Est ce qu’on peut avoir une idée approximative du nombre de décès suites aux incendies à Douala ?
Ce n’est pas du tout évident de les comptabiliser avec les problèmes d’archivages il n’est pas non plus aisé de vous donner un chiffre exact. Je peux néanmoins vous dire qu’au mois d’avril 2015, nous avons fait une intervention à Mboppi où tous les membres d’une famille de huit personnes sont morts, au mois de mai on a enregistré 4 brulés dans un incendie au carrefour Nbeng skin à New-bell, à la Scdp ce même moi, on a enregistré un mort à Bépanda non loin de la Scdp. En ce mois de juin, on a enregistré au quartier Casmando le 2, trois décès dans un incendie. En l’espace de trois mois, on a enregistré environs14 morts dans les incendies à Douala.

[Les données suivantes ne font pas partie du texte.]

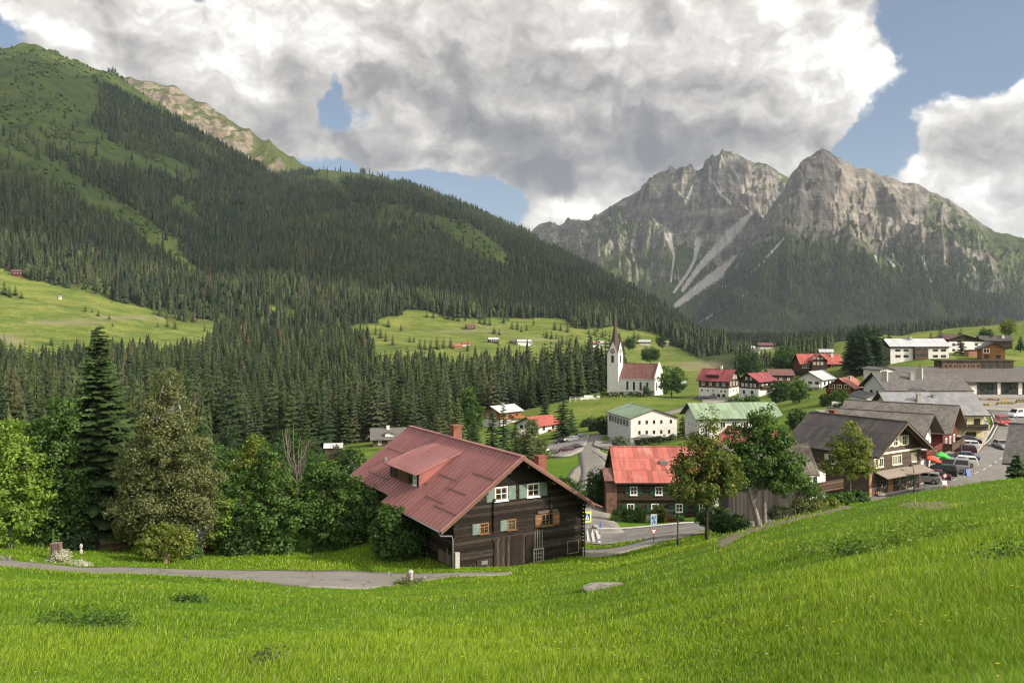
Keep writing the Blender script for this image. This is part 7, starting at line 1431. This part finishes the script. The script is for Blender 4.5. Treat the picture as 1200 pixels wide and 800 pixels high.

Comment sortir de cette situation là ?
Pour sortir de cette situation dans une ville comme Douala, il faut d’abord habiter dans une maison qu’on a construit soit même en choisissant le bon matériel. Car il y a des matériaux de construction qui, en cas d’incendie, rivalise avec l’essence en matière de combustion. Il ne faut pas surtout construire avec les matériaux de récupération. Il faut également mettre sur pied un bon plan d’urbanisation qui facilitera l’intervention des sapeurs pompiers en cas d’incendie. Ainsi, ils vont le faire de manière prompt tout en limitant aussi les dégâts. Il faut également que les gens arrêtent de penser toujours aux bandits. Qu’ils pensent à leur sécurité d’abord avant de penser à la sureté de leurs biens.